James Stanley


A quick 3d-printed light gate

Thu 4 May 2023
Tagged: 3dprinting, electronics

I need to affix a rotary encoder to my oscillating steam engine to measure the crank rotation, so that I can plot pressure-volume diagrams from the real engine to compare to the simulation. Rather than buy a rotary encoder, I decided to make a light gate and slotted disc myself. I haven't done the slotted disc yet, but it will be a pretty trivial 3d print.

I made the light gate using components I already had in the junk box, and it only took a few hours, most of which I spent on trying to get the wrong kind of infrared sensor to work.


(The dark one is the photodiode, the clear one is the LED)

It's just an infrared LED and infrared photodiode facing each other, and a couple of resistors, on a piece of stripboard, inside a 3d-printed housing. The slotted disc will run in the gap between the LED and the photodiode so that it intermittently blocks the light path, which allows me to count the pulses to work out the angle the crank has rotated at any given time.

The mounting holes on the plastic housing will eventually be used to screw the sensor to a piece of material that will hold it in place near the engine.

There is a small amount of strain relief on the cable when the PCB is screwed down, you can see in this CAD screenshot:

As the PCB is screwed down ("up" in the pic), it clamps the cable into the housing.

The IR LED is powered by 5v and has a 510 Ohm current-limiting resistor. The photodiode has 5v applied to the positive side, and the negative side is the "signal" output. The signal is pulled to ground with a 680 KOhm resistor. This signal pin goes to a digital input pin on the Arduino.

At first I thought I was going to have to use an analogue input and manually configure a threshold value to distinguish "light" and "dark" readings, but the voltage difference between light and dark is almost the entire 0v to 5v range, so it works plenty well enough connected to a digital input.

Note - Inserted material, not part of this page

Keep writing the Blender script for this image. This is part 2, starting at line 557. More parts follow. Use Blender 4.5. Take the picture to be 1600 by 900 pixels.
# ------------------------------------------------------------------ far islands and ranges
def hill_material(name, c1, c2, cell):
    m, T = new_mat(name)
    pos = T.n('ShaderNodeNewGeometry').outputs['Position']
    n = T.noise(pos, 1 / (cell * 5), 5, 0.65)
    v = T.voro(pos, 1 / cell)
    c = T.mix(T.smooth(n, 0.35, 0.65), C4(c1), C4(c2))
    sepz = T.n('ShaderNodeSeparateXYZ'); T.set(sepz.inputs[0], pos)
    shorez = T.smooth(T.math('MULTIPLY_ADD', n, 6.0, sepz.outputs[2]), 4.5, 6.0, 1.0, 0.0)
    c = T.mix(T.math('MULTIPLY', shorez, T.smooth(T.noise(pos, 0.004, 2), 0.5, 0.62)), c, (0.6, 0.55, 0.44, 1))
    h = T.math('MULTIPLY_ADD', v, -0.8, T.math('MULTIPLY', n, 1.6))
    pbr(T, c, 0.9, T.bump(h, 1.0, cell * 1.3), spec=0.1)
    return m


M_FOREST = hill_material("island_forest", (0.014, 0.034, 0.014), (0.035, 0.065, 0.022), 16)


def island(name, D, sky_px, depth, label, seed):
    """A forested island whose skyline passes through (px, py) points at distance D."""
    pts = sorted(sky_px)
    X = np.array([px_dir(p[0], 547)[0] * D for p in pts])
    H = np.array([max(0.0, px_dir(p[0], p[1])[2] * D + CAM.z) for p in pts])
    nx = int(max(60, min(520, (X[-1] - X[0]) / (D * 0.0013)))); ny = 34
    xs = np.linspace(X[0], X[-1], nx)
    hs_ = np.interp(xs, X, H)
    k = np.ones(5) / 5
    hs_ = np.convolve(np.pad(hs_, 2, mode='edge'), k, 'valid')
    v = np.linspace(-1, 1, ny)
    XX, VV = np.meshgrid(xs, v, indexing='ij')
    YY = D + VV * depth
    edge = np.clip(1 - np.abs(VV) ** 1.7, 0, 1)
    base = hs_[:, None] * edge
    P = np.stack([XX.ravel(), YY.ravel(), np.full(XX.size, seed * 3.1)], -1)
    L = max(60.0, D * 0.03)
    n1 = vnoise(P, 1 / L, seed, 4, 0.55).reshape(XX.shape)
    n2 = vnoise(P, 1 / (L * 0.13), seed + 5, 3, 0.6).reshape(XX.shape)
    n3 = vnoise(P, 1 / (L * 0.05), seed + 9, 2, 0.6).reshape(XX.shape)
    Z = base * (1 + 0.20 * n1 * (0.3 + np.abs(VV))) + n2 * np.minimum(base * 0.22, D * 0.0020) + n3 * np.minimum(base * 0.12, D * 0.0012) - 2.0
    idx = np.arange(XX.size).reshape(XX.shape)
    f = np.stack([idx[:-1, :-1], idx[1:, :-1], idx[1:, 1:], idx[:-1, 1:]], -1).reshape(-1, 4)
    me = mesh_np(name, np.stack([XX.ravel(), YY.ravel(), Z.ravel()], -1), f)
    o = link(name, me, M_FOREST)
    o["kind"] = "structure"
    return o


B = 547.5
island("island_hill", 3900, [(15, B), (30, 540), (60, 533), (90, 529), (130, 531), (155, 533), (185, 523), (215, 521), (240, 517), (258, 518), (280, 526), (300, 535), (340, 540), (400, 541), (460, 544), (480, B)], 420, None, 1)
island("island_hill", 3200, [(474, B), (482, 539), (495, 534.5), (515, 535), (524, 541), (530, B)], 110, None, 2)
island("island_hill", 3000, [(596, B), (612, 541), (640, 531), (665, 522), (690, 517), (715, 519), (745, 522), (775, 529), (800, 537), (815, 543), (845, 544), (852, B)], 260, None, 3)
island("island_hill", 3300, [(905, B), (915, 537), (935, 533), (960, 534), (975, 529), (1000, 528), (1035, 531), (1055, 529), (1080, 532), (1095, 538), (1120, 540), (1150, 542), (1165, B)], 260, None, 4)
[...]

Some of the schematics available online involve using the photodiode to control a transistor to provide 5v to the microcontroller, but I found this not to be necessary. Probably I am in the easy case because my LED is so close to my photodiode; if you were trying to receive instructions from a television remote control from the other side of the room you would get much less signal. The method I ended up using is from an IR Photogate Instructable.

What didn't work was to use one of these "infrared receivers":

These detect infrared sources that switch on and off at 38 kHz, and the output goes low when it detects a 38 kHz signal and high when it doesn't. I thought this would be easier than using a photodiode (even though I need to make a 38 kHz signal instead of a solid light source) as I thought the photodiode would be too analogue and annoying. The issue I found with the "infrared receiver" is that the output seems to go high again after about half a second, even if the 38 kHz signal remains present. I guess these things are intended to be used for brief bursts of communication, which will involve the 38 kHz signal rapidly appearing and disappearing. Using the photodiode turned out to be easier.

From some testing by sticking a piece of paper in the gap between the LED and the photodiode, I think this is going to work nicely.